• [Given information]
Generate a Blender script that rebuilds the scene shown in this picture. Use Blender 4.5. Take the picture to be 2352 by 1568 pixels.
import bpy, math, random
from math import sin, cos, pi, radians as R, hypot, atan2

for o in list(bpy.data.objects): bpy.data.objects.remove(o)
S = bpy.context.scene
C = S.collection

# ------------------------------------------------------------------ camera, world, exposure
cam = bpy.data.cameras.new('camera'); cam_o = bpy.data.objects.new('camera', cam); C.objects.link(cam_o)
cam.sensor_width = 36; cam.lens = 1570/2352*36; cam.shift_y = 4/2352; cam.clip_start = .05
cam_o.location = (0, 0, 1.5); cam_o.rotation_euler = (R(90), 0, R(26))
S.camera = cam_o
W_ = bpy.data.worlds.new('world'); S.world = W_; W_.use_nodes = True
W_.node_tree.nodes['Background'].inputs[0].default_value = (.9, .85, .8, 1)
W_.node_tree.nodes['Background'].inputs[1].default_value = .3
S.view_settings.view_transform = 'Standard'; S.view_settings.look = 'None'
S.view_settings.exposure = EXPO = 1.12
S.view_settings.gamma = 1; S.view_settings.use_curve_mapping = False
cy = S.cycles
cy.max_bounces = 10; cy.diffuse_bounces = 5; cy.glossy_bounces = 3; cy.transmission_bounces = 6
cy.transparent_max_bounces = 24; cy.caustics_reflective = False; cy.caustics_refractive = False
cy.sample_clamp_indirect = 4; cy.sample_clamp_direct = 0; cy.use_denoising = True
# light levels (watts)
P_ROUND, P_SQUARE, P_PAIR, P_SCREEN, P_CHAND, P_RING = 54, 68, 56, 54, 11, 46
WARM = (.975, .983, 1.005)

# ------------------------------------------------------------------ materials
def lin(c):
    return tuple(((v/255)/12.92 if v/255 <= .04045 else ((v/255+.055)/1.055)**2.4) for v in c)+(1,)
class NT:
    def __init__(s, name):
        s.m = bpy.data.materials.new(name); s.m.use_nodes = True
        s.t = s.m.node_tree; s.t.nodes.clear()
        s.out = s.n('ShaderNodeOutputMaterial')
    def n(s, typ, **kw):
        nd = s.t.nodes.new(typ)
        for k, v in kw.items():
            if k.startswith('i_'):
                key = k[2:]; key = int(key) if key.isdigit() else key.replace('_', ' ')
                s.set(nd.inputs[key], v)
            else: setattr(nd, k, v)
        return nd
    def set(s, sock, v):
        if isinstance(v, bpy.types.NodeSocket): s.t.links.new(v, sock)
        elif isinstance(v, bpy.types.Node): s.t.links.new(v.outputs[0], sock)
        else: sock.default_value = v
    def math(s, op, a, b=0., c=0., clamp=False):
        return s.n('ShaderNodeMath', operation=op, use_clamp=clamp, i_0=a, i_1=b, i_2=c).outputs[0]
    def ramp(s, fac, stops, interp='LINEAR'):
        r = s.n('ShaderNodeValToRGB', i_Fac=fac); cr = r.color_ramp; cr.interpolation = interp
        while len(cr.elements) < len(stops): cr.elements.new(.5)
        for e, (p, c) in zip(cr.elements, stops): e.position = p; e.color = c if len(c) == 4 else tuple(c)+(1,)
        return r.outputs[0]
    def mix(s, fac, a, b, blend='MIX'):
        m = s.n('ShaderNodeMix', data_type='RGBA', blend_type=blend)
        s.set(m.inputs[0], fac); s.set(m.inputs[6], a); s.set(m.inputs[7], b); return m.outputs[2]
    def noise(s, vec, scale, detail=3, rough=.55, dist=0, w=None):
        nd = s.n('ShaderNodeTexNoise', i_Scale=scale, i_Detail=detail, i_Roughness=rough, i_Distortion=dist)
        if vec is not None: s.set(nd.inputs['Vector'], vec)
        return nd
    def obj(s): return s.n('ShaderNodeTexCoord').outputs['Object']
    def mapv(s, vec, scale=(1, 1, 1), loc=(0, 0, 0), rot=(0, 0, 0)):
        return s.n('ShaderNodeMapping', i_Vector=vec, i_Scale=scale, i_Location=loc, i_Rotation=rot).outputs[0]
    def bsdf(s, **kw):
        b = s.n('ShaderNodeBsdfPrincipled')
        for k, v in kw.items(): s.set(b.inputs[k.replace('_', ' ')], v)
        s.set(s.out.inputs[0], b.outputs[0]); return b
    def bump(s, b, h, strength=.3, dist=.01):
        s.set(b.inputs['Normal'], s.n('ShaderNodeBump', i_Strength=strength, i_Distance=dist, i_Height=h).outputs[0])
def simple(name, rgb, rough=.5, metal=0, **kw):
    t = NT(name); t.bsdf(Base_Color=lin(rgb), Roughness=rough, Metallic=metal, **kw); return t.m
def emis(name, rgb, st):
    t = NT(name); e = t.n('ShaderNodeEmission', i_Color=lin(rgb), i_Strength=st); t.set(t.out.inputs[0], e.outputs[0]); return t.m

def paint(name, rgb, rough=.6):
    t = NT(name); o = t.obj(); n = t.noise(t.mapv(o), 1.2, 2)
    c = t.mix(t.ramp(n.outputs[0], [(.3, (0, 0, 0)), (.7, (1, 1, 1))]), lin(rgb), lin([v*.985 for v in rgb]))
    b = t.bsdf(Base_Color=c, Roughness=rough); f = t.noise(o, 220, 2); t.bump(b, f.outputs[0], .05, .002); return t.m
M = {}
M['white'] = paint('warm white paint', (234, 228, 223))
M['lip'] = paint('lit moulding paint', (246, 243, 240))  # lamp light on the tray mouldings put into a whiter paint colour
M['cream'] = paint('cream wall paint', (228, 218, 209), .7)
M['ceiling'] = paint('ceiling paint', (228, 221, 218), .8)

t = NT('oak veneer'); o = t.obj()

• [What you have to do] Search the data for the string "scene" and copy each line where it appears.

• [Output below]
Generate a Blender script that rebuilds the scene shown in this picture. Use Blender 4.5. Take the picture to be 2352 by 1568 pixels.
S = bpy.context.scene